Memasukkan nama para sufi saja di dalam daftar wali-wali yang datang kemudian merupakan kekeliruan yang nyata dan ia adalah sikap yang tidak adil kepada kewalian itu sendiri. Masyarakat jangan lupa untuk melihat kewalian orang-orang yang tinggal di jalan kenabian seperti Imam Syafi'i, Imam Malik, Imam Hanafi, Imam Ahmad bin Hanbal, Imam Nawawi, Imam Ghazali dan lain-lain. Harus juga diperhatikan anggota ilmu yang telah banyak berkontribusi kepada umat manusia dalam bidang kedokteran, kimia, filsafat, astronomi dan lain-lain. Apakah tidak layak orang yang seperti Ibnu Rusyd dan Jamaluddin al-Afghani disebut wali Allah?
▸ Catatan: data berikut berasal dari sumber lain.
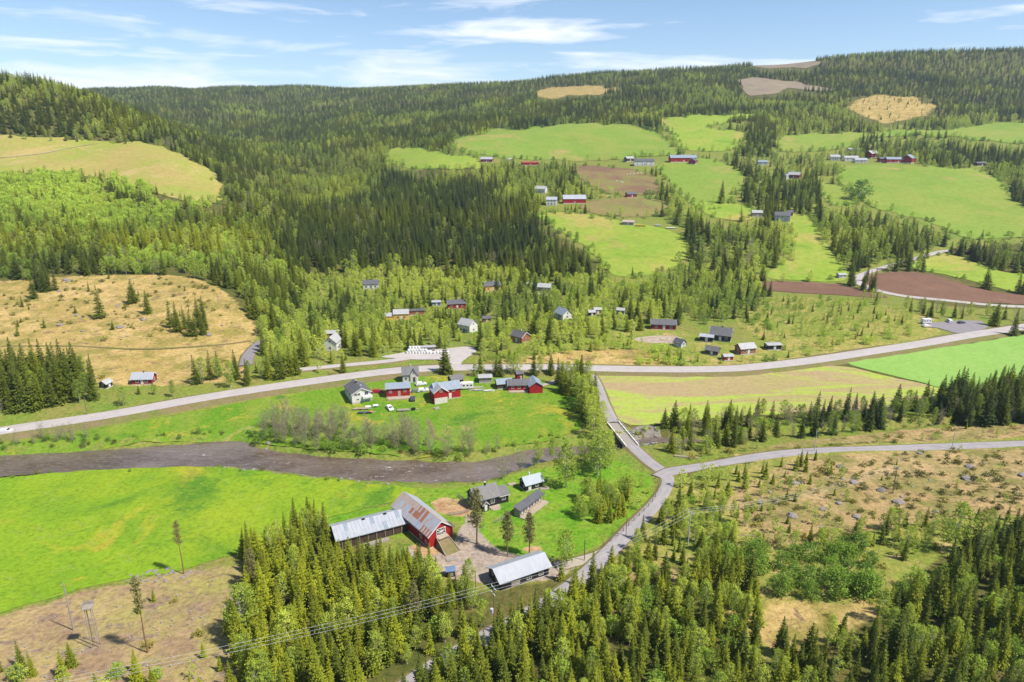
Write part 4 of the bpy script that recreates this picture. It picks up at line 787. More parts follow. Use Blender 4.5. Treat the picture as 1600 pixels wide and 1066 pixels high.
LABELS = {
 'fore_left': ('in the dense foreground stand below the red barn', 'foreground stand below the red barn'),
 'fore_mid': ('in the foreground woodland beside the grey farm road', 'foreground woodland by the farm road'),
 'fore_farm': ('beside the grey-roofed shed at the farm entrance', 'small trees by the grey-roofed shed'),
 'fore_right': ('in the dark stand at the lower right corner', 'stand at the lower right corner'),
 'willows': ('in the bluish-green willow thicket on the right', 'willow thicket on the right'),
 'roadside': ('in the mixed growth right of the farm road bend', 'mixed growth by the road bend'),
 'heath_spruce': ('in the little clump where the side road meets the heath', 'spruce clump by the side road'),
 'heath_edge': ('along the lower edge of the tan heath', 'lower edge of the heath'),
 'heath_bush': ('scattered over the tan heath on the right', 'low growth on the heath'),
 'felled_young': ('on the felled ground at lower left', 'young growth on the felled ground'),
 'paddock': ('in the thicket inside the fenced farm paddock', 'paddock thicket'),
 'bank_near': ('on the near river bank behind the black cabin', 'near river bank'),
 'alders': ('in the grey leafless row along the far river bank', 'leafless row along the river'),
 'alders_west': ('on the river bank at the far left', 'river bank at the far left'),
 'bridge_grove': ('in the tall grove beside the bridge road', 'grove by the bridge road'),
 'river_belt': ('in the tree belt below the sown field', 'tree belt along the upper river'),
 'river_belt_young': ('in front of the tree belt near the road junction', 'young growth near the junction'),
 'road_spruces': ('in the tall row beside the main road at far left', 'row beside the main road at left'),
 'road_grove': ('in the grove behind the main road', 'grove behind the main road'),
 'road_grove_east': ('in front of the main road above the red houses', 'trees in front of the main road'),
 'clearing_clump': ('standing in a clump on the straw-coloured clearing at left', 'clumps on the left clearing'),
 'clearing_bush': ('dotted over the straw-coloured clearing at left', 'growth on the left clearing'),
 'hill_birch': ('on the bright green slope of the left hill', 'leafy slope of the left hill'),
 'hill_mix': ('in the forest above the left clearing', 'forest above the left clearing'),
 'village': ('among the scattered houses behind the main road', 'woods among the village houses'),
 'scrub': ('in the young scrub behind the main road', 'young scrub behind the main road'),
 'river_fringe': ('fringing the water at the river edge', 'low growth on the river edge'),
 'field_edge': ('on the edge of a hill pasture', 'growth on the hill pasture edges'),
 'scrub_trees': ('below the ploughed fields at right', 'trees below the ploughed fields'),
}
hpx = np.abs(base[:, 1]-project(np.stack([TX, TY, TZ+TH*.88], 1))[:, 1])
for k in LABKEYS: LABELS.setdefault(k, ('on the wooded slopes of the far valley side', 'wooded far slopes'))
DESC = {'spruce_tree': ('dark green conical spruce', 'spruce'), 'birch_tree': ('light green leafy birch', 'birch'), 'birch_sapling': ('slim yellow-green birch sapling', 'sapling'),
        'willow_bush': ('rounded green willow bush', 'bush'), 'bare_alder': ('grey leafless alder', 'alder'), 'pine_tree': ('thin-crowned brownish pine', 'pine'), 'juniper_bush': ('low olive juniper bush', 'bush')}
def place_tree(kind, pr, loc, rz, sc, tint, label, group, wide=1.0):
    e = empty(kind, loc, rz, label, DESC[kind][1], group); tr, cr, _, _, _ = PROTO[pr]
    bushy = kind in ('willow_bush', 'juniper_bush')
    a = link(bpy.data.objects.new('stem' if bushy else 'trunk', tr), e); b = link(bpy.data.objects.new('foliage' if bushy else ('twigs' if kind == 'bare_alder' else 'crown'), cr), e)
    for o in (a, b): o.scale = (sc*wide, sc*wide, sc)
    b['tint'] = float(tint)
    return e
# lone trees that the photograph singles out
LONE = [('pine_tree', 745, 850, 78, .45, 'tall bushy brown-green pine at the farmyard corner, by the fence'), ('pine_tree', 793, 868, 62, .4, 'left of two pines on the lawn above the grey-roofed shed'),
 ('pine_tree', 827, 868, 60, .35, 'right of two pines on the lawn above the grey-roofed shed'), ('pine_tree', 287, 897, 70, .8, 'lone slender pine at the lower edge of the bright meadow'),
 ('pine_tree', 231, 1020, 92, .8, 'lone tall pine on the felled brown ground'), ('birch_tree', 885, 885, 50, .5, 'light birch between the grey-roofed shed and the driveway'),
 ('birch_tree', 935, 742, 66, .45, 'large light birch on the grass left of the bridge'), ('birch_tree', 884, 762, 64, .4, 'birch above the black cabin beside the river'),
 ('spruce_tree', 157, 497, 45, .5, 'dark bushy spruce standing alone midway on the straw clearing'), ('spruce_tree', 208, 474, 34, .5, 'small spruce at the top of the straw clearing'),
 ('spruce_tree', 231, 490, 34, .6, 'small light spruce right of its twin on the straw clearing'), ('spruce_tree', 696, 584, 48, .5, 'tall spruce at the road junction before the village yard'),
 ('spruce_tree', 1038, 668, 30, .4, 'single spruce at the corner of the sown field by the river'), ('spruce_tree', 1127, 318, 34, .2, 'lone dark spruce on the hill pasture'),
 ('spruce_tree', 776, 465, 42, .2, 'tall dark spruce right of the yellow house'), ('birch_tree', 1490, 862, 60, .5, 'white-stemmed birch clump at the lower heath edge'),
 ('birch_tree', 382, 1000, 68, .4, 'bare-stemmed light birch at the left edge of the foreground stand'), ('willow_bush', 1343, 312, 26, .2, 'dark round bush on the right hill pasture')]
for kind, u, v, px, tint, lab in LONE:
    p = P(u, v); dd = np.linalg.norm(p-CAM); h = px*dd/FPX/max(.5, math.cos(math.atan2(100-p[2], math.hypot(p[0], p[1])))); pr = 'thinpine' if 'slender' in lab or 'felled' in lab else random.choice(KIND[kind][0])
    p[2] = H(p[0:1], p[1:2])[0]; place_tree(kind, pr, p, random.uniform(0, 6.28), h/KIND[kind][2], tint, lab, None, .8 if 'slender' in lab or 'felled' in lab else 1.15)
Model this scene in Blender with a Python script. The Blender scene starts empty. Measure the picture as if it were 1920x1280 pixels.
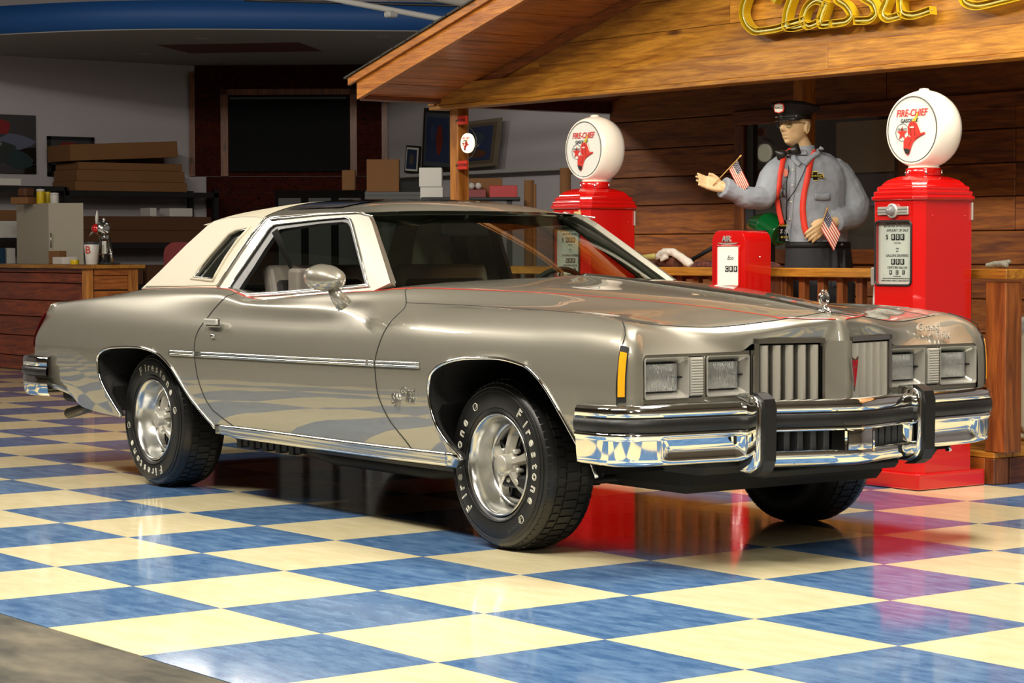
import bpy, bmesh, math, random
import numpy as np
from mathutils import Vector, Matrix
from mathutils.geometry import tessellate_polygon

random.seed(4)
scene = bpy.context.scene
col = scene.collection
R = math.radians

# ------------------------------------------------------------------ camera
F_PX, YAW, PITCH, ROLL = 4220.6, 2.4953, 0.0404, -0.0026
CAM = Vector((10.0313, -4.8415, 1.1581))
fwd = Vector((math.cos(PITCH) * math.cos(YAW), math.cos(PITCH) * math.sin(YAW), -math.sin(PITCH)))
rgt = Vector((math.sin(YAW), -math.cos(YAW), 0))
upv = rgt.cross(fwd)
r2 = rgt * math.cos(ROLL) + upv * math.sin(ROLL)
u2 = -rgt * math.sin(ROLL) + upv * math.cos(ROLL)
cd = bpy.data.cameras.new('camera')
cam = bpy.data.objects.new('camera', cd)
col.objects.link(cam)
cam.matrix_world = Matrix(((r2.x, u2.x, -fwd.x, CAM.x), (r2.y, u2.y, -fwd.y, CAM.y), (r2.z, u2.z, -fwd.z, CAM.z), (0, 0, 0, 1)))
cd.sensor_width = 36
cd.lens = F_PX / 1920 * 36
cd.clip_end = 200
scene.camera = cam

# ------------------------------------------------------------------ world, lamps, exposure
scene.view_settings.view_transform = 'Standard'
scene.view_settings.look = 'None'
scene.view_settings.gamma = 1
scene.view_settings.use_curve_mapping = False
scene.view_settings.exposure = 0.0
w = bpy.data.worlds.new('World'); scene.world = w; w.use_nodes = True
w.node_tree.nodes['Background'].inputs[0].default_value = (1.0, 0.93, 0.84, 1)
w.node_tree.nodes['Background'].inputs[1].default_value = 0.06
scene.cycles.max_bounces = 8
scene.cycles.sample_clamp_indirect = 6
scene.cycles.caustics_reflective = False
scene.cycles.caustics_refractive = False

def area(name, loc, target, sx, sy, power, color=(1, .93, .82), spread=180):
    d = bpy.data.lights.new(name, 'AREA'); d.shape = 'RECTANGLE'; d.size = sx; d.size_y = sy
    d.energy = power; d.color = color; d.spread = R(spread)
    o = bpy.data.objects.new(name, d); col.objects.link(o); o.location = loc
    o.rotation_euler = (Vector(target) - Vector(loc)).to_track_quat('-Z', 'Y').to_euler()
    return o
LIGHTS = [
    ((5.0, -3.1, 5.3), (2.5, 1.0, 0.6), 3.2, 0.4, 400),
    ((0.5, -3.2, 5.3), (0.5, 1.5, 0.6), 3.2, 0.4, 320),
    ((9.0, -1.0, 5.3), (3.0, 1.0, 0.6), 0.4, 3.0, 260),
    ((4.2, 2.2, 5.3), (3.6, 1.2, 0.0), 3.0, 0.9, 360),
    ((12.0, -4.5, 4.9), (3.5, 1.0, 0.6), 0.4, 2.4, 170),
    ((-7.0, -2.2, 5.3), (-3.0, 0.5, 0.6), 3.0, 0.4, 320),
]
for i, (l, t, sx, sy, p) in enumerate(LIGHTS):
    area('ceiling_lamp_light', l, t, sx, sy, p)

# ------------------------------------------------------------------ materials
def lin(c):
    return tuple(((v / 255) / 12.92 if v <= 10 else (((v / 255) + .055) / 1.055) ** 2.4) for v in c)
MATS = {}
def mat(name, rgb, rough=.5, metal=0, coat=0, trans=0, emit=0, noise=0, nscale=8, bump=0, bscale=40, ior=1.5, spec=.5, alpha=1):
    m = bpy.data.materials.new(name); m.use_nodes = True
    nt = m.node_tree; b = nt.nodes['Principled BSDF']
    c = lin(rgb)
    b.inputs['Base Color'].default_value = (*c, 1)
    b.inputs['Roughness'].default_value = rough
    b.inputs['Metallic'].default_value = metal
    b.inputs['Coat Weight'].default_value = coat
    b.inputs['Coat Roughness'].default_value = .03
    b.inputs['IOR'].default_value = ior
    b.inputs['Specular IOR Level'].default_value = spec
    b.inputs['Transmission Weight'].default_value = trans
    if alpha < 1: b.inputs['Alpha'].default_value = alpha
    if emit:
        b.inputs['Emission Color'].default_value = (*c, 1)
        b.inputs['Emission Strength'].default_value = emit
    tc = nt.nodes.new('ShaderNodeTexCoord')
    if noise:
        n = nt.nodes.new('ShaderNodeTexNoise'); n.inputs['Scale'].default_value = nscale; n.inputs['Detail'].default_value = 5
        nt.links.new(tc.outputs['Object'], n.inputs['Vector'])
        mx = nt.nodes.new('ShaderNodeMix'); mx.data_type = 'RGBA'
        mx.inputs[6].default_value = (*[v * (1 - noise) for v in c], 1)
        mx.inputs[7].default_value = (*[min(1, v * (1 + noise)) for v in c], 1)
        nt.links.new(n.outputs['Fac'], mx.inputs[0])
        nt.links.new(mx.outputs[2], b.inputs['Base Color'])
    if bump:
        n2 = nt.nodes.new('ShaderNodeTexNoise'); n2.inputs['Scale'].default_value = bscale; n2.inputs['Detail'].default_value = 4
        nt.links.new(tc.outputs['Object'], n2.inputs['Vector'])
        bp = nt.nodes.new('ShaderNodeBump'); bp.inputs['Strength'].default_value = bump; bp.inputs['Distance'].default_value = .01
        nt.links.new(n2.outputs['Fac'], bp.inputs['Height'])
        nt.links.new(bp.outputs['Normal'], b.inputs['Normal'])
    MATS[name] = m
    return m

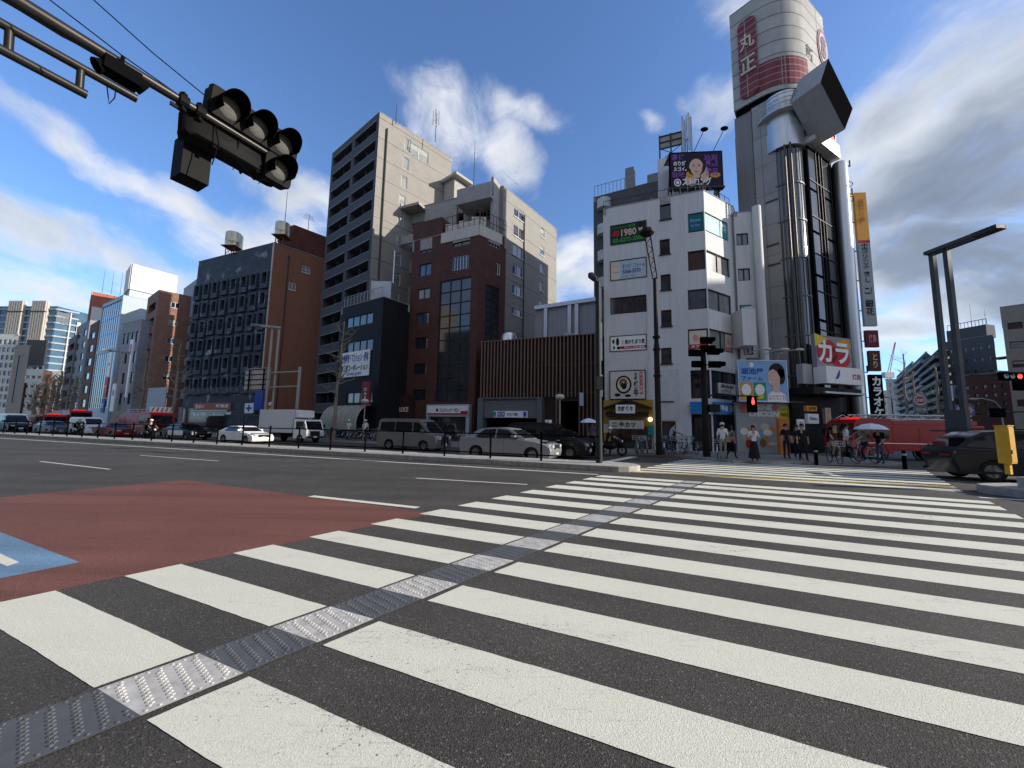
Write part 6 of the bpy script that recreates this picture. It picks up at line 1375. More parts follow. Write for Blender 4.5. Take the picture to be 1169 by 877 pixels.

Wali-wali di tingkat paling atas adalah sahabat-sahabat Rasulullah saw, termasuk syuhada di Badar. Mereka telah mendapat pengakuan dan sanjungan dari al-Quran dan didukung oleh Rasulullah saw sendiri. Kata al-Quran dan Rasulullah saw adalah final. Wali-wali yang datang kemudian posisi mereka diperbesar oleh manusia sendiri, bukan pernyataan langsung oleh Rasulullah saw Para sahabat adalah wali-wali yang lebih utama dari wali yang datang kemudian apakah dari jalan kesufian atau pun dari jalan kenabian. Kenyataan ini harus dihunjam ke dalam pikiran umat Islam yang keliru dengan posisi kewalian. Banyak kaum Muslim meninggalkan kata wali-wali tingkat tertinggi dan berpegang pada kata wali yang lebih rendah atau orang yang tidak sahih kewaliannya.

Meskipun istilah wali tidak populer digunakan pada zaman Rasulullah saw tetapi kewalian para sahabat tidak bisa dinafikan. Sebagian dari mereka telah disebut nama mereka dengan shahih oleh Rasulullah saw sebagai ahli surga. Beliau juga menjamin bahwa siapapun yang mengikuti mana-mana sahabat beliau sesungguhnya orang itu telah mengikuti yang benar. Wali-wali seperti Imam Syafi'i dan Imam Malik merupakan yang terdekat jalan mereka dengan jalan para sahabat Rasulullah saw Karena itu kata mereka lebih kuat dan lebih kokoh dari kata wali-wali yang bukan berada pada jalan kenabian. Sangat tidak wajar Muslim membuang kata Imam Syafi'i karena terpengaruh dengan kata zauk Abu Mansur al-Hallaj. Jalan yang ditempuh oleh Abu Mansur yang ada zauk, fana dan jazbah itu dinamakan jalan kesufian.